City officials said “the many others” reference includes people affected by the March 2011 triple core meltdown at the Fukushima No. 1 nuclear power plant.

This year’s anniversary is the first to follow the election of US President Donald Trump, whose predecessor, Barack Obama, last year became the first sitting US leader to visit Hiroshima. Trump had suggested before his election that Japan and South Korea should acquire nuclear weapons in the future, and US Secretary of State Rex Tillerson refused to rule this out in a US interview in March.

Braving high temperatures from the early morning, young and old visited the park ahead of the ceremony to pay their respects to those who died in the bombing and offer prayers for peace.

Hiroshima native Masaharu Masuda, 70, offered a prayer as he does every year in memory of his parents, who both experienced the bombing. The midsummer heat reminded him of how his older sister always wore long sleeves when they were younger to hide the keloid scars on her arms.

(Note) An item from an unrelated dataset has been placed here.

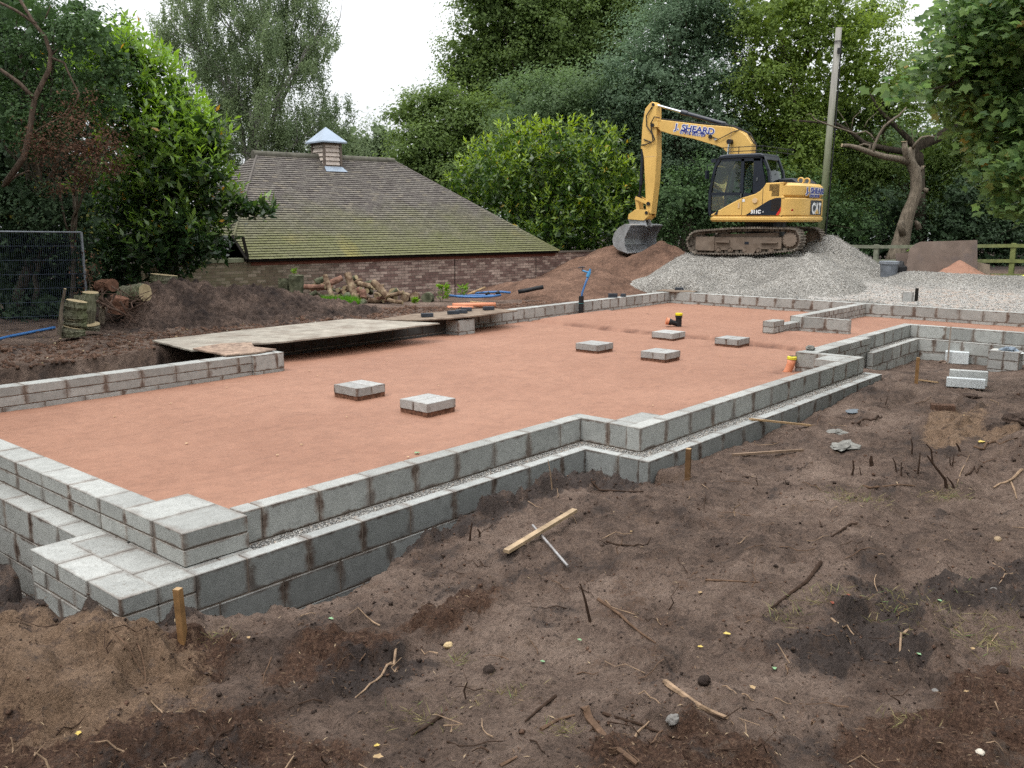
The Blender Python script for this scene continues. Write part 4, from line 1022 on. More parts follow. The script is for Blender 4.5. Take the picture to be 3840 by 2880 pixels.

Masuda said he is disappointed by the Japanese government’s “half-hearted” response to the nuclear ban treaty, and worries that the world is losing interest in Hiroshima’s message.

“People used to say with feeling, ‘No more Hiroshimas,’ but I hear it less and less these days,” he said.

Naomi Miyamoto, 56, came from Tokyo to place flowers at the memorial and renew his commitment to peace and nuclear abolition.

“I don’t have confidence that the way Japan and other countries deal with each other will change any time soon, but one thing individual people can do is educate themselves about what happened here in Hiroshima,” he said.